**WHAT THE TASK ASKS**
Reproduce exactly the lines from the top of the records below through the line holding "R = math.radians".

**MATERIAL**
* Begin *

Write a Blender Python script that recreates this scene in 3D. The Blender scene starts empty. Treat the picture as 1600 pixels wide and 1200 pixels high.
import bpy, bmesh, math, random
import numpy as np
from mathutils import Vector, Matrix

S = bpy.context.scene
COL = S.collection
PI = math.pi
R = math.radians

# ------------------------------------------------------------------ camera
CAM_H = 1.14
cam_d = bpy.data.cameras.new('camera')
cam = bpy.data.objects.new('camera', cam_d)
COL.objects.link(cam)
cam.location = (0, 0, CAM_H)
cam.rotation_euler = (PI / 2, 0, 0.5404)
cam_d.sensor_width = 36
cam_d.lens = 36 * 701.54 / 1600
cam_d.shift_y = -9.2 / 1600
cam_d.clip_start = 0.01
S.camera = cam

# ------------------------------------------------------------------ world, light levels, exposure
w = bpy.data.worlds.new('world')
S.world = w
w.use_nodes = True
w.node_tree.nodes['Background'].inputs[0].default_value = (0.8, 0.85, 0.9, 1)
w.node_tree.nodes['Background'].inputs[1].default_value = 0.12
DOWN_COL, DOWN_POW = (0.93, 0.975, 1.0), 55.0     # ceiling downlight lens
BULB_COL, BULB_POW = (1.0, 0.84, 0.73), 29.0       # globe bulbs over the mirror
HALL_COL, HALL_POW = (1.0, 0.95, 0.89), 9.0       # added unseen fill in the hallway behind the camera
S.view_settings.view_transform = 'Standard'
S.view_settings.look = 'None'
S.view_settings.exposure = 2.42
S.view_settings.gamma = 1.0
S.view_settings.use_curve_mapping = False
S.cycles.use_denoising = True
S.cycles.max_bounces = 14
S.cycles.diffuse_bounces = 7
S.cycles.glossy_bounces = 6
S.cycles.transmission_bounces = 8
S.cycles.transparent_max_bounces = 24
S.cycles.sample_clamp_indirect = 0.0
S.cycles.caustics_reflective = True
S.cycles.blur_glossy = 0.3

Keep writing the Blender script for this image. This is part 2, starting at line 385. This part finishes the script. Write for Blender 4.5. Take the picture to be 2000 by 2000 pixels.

* End *

**THE COMPLETED TASK**
Write a Blender Python script that recreates this scene in 3D. The Blender scene starts empty. Treat the picture as 1600 pixels wide and 1200 pixels high.
import bpy, bmesh, math, random
import numpy as np
from mathutils import Vector, Matrix

S = bpy.context.scene
COL = S.collection
PI = math.pi
R = math.radians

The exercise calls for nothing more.